Stéphane Hessel. Résistant sans frontières

Publié le 25 août 2009 sur OSIBouaké.org

Le Télégramme - 22 août 2009

La démarche hésitante de ses 92 ans suggère la fragilité. Sentiment que sa pensée transcendante balaye en un instant. Parrain du festival de cinéma de Douarnenez (29) qui s’ouvre aujourd’hui, Stéphane Hessel est un résistant sans frontières.

Qu’est-ce qui caractérise l’idéal de la Résistance ? Les circonstances de l’Histoire peuvent varier mais l’idéal qui animait alors la Résistance repose sur des valeurs fondamentales et intemporelles : la lutte contre le déni des Droits de l’homme. L’esprit de la Résistance est le suivant : dire non à ce qui nous scandalise.

Contre quoi, selon vous, un jeune Français d’aujourd’hui doit-il résister ? Pendant la Seconde Guerre mondiale, nous nous sommes opposés à des autorités légalement en place. Donc la désobéissance civile est une forme de résistance qui s’apparente au combat que nous menions. Mais pour les jeunes générations, l’« ennemi » n’est pas clairement identifié. Il serait d’ailleurs dangereux de faire de l’Islam ou des États-Unis un ennemi tout désigné. En cela résister est plus difficile. Mais il existe malgré tout deux scandales contre lesquels il faut absolument dire non : l’injustice et la dégradation de la planète. L’injustice : les jeunes peuvent-ils accepter que sur sixmilliards d’humains, deux subsistent comme des damnés de la Terre ? Je suis également un ardent supporter d’Europe-Écologie car l’injustice sociale et la dégradation de la planète résultent de ce productivisme libéral voulant surexploiter l’homme. Ce modèle ne peut être maintenu.
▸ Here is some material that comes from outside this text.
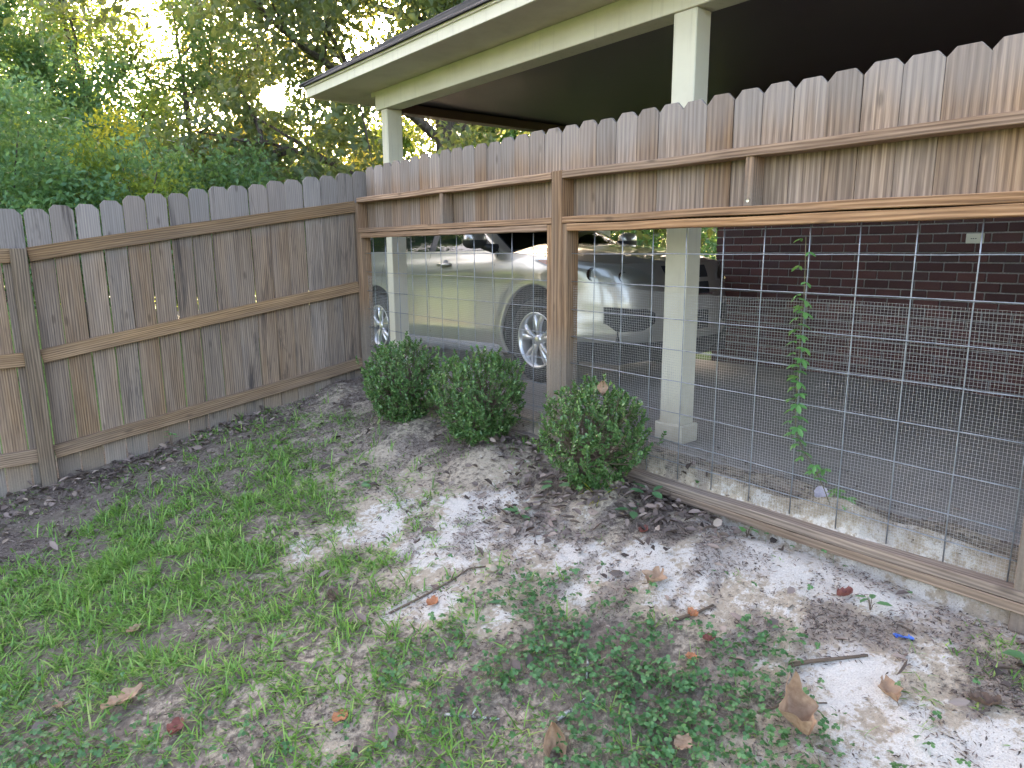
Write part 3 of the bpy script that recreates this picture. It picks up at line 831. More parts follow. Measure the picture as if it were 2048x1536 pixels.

Vous partagez donc le discours sur la crise du modèle social occidental ? C’est indéniable. Dans ce contexte, l’Europe peut offrir une alternative. Plus que d’autres civilisations, l’Europe a porté les valeurs de respect de l’individu et de ses droits. Les nouvelles générations ne se rendent sans doute pas compte des formidables acquis de ces cinquante dernières années, du développement du mondialisme et notamment de l’unité européenne. Il faut continuer à privilégier les valeurs du groupe sur celles de l’individu et surtout ne pas opposer les valeurs de chaque civilisation. Le repli sur sa communauté est le risque de votre génération.

La France se gargarise d’être la patrie des Droits de l’homme. Est-elle exempte de tout reproche ? Bien sûr que non. Nous assistons quotidiennement à des injustices criantes, des dénis de droit et des politiques xénophobes notamment sur l’immigration. En France, la peur de l’autre reste trop forte. Elle pourrait inspirer le respect mais elle n’entraîne que mépris. Nous (la France) sommes aussi coupables de ne pas avoir fait assez pression sur Israël pour qu’il fasse respecter les résolutions de l’Onu  .

Quel était votre sentiment à la création d’Israël en 1947 ? J’étais enthousiaste. J’ai participé aux discussions pour la création d’Israël. Seulement au bout de vingt ans, nous nous sommes rendu compte que le partage n’avait pas été respecté et qu’Israël chassait les Palestiniens de leurs terres.

Vous avez qualifié l’intervention israélienne à Gaza en janvier dernier de « crime contre l’humanité. » Il doit donc y avoir une traduction pénale ? Nous étions à Gaza encore au mois de juin dernier. Ce qu’Israël a fait là-bas, en tuant des enfants et civils innocents, est un crime contre l’humanité. Et même si je suis en partie juif, je considère que les dirigeants israéliens doivent passer devant la cour pénale internationale de LaHaye. Nous nous battons pour ça.